FAQ
What's the main idea of GRACE?
In real-time video streaming, packet loss can severely impair user experience by causing video freezes or distortion. Although there are several existing solutions such as Forward Error Correction (FEC), and error concealment, these primarily enhance loss resiliency either at the sender or decoder end. GRACE introduces a novel approach by jointly optimizing both the encoder and decoder to handle various packet loss scenarios. This method uses the neural video codecs jointly trained under simulated packet losses to maintain decent quality in decoded frames despite packet losses. It enables direct decoding of loss-impacted frames without waiting for retransmissions whiile ensuring high video quality.
Why can Grace have better frame quality when loss happens?
GRACE’s encoder and decoder are trained together to handle different packet loss conditions. This joint training enables the decoder to effectively reconstruct missing data from available information, maximizing image quality under (e.g., SSIM) packet losses. Concurrently, the encoder learns to incorporate additional data that aids the decoder in recovering lost content. The joint-training approach is critical for achieving such results, and such loss-resiliency is not possible when the encoder and decoder are trained separately.

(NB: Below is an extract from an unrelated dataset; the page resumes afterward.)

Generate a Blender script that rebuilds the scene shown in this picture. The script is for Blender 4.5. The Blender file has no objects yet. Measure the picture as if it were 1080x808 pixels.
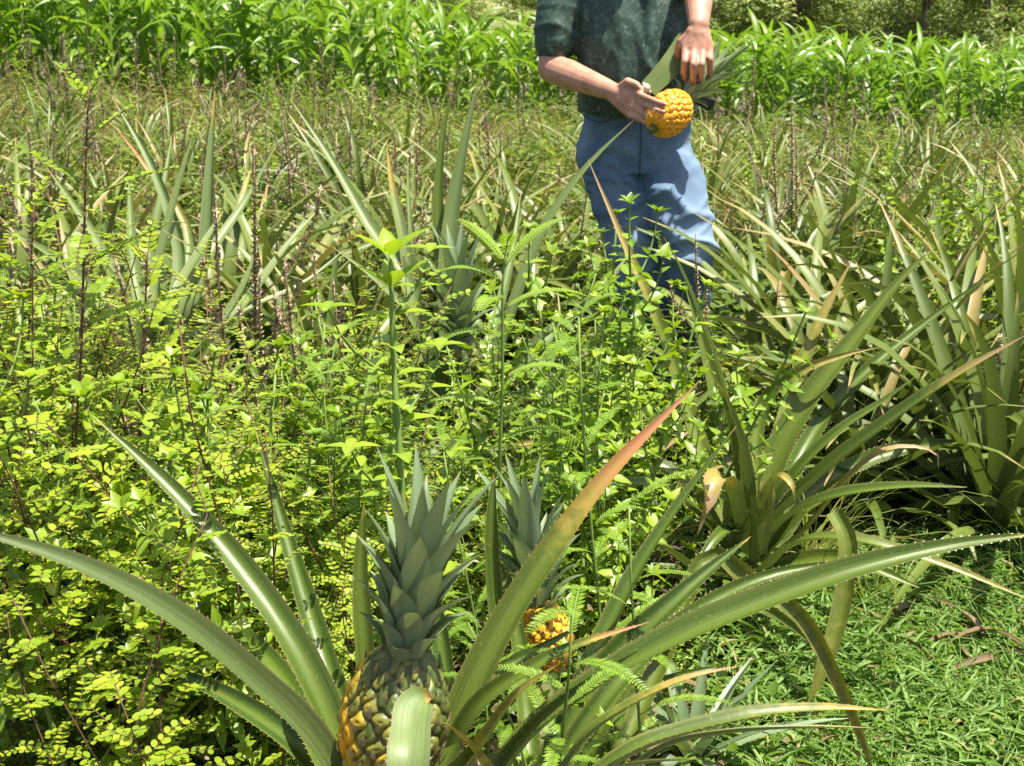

Why can GRACE achieve much smoother video playback?
Traditional real-time streaming codecs fail to decode frames when packet loss occurs, especially with dependency on previous frames (P-frames), causing subsequent frames to also be undecodable until the lost packets are retransmitted. In contrast, GRACE can decode frames impacted by loss with decent quality, eliminating the need for retransmissions and avoiding video stalls.
Does Grace require specialized congestion control algorithms?
No, GRACE is compatible with state-of-the-art congestion control algorithms used in real-time video streaming, such as Google Congestion Control (GCC). Notably, GRACE may perform even better with more aggressive congestion control algorithms.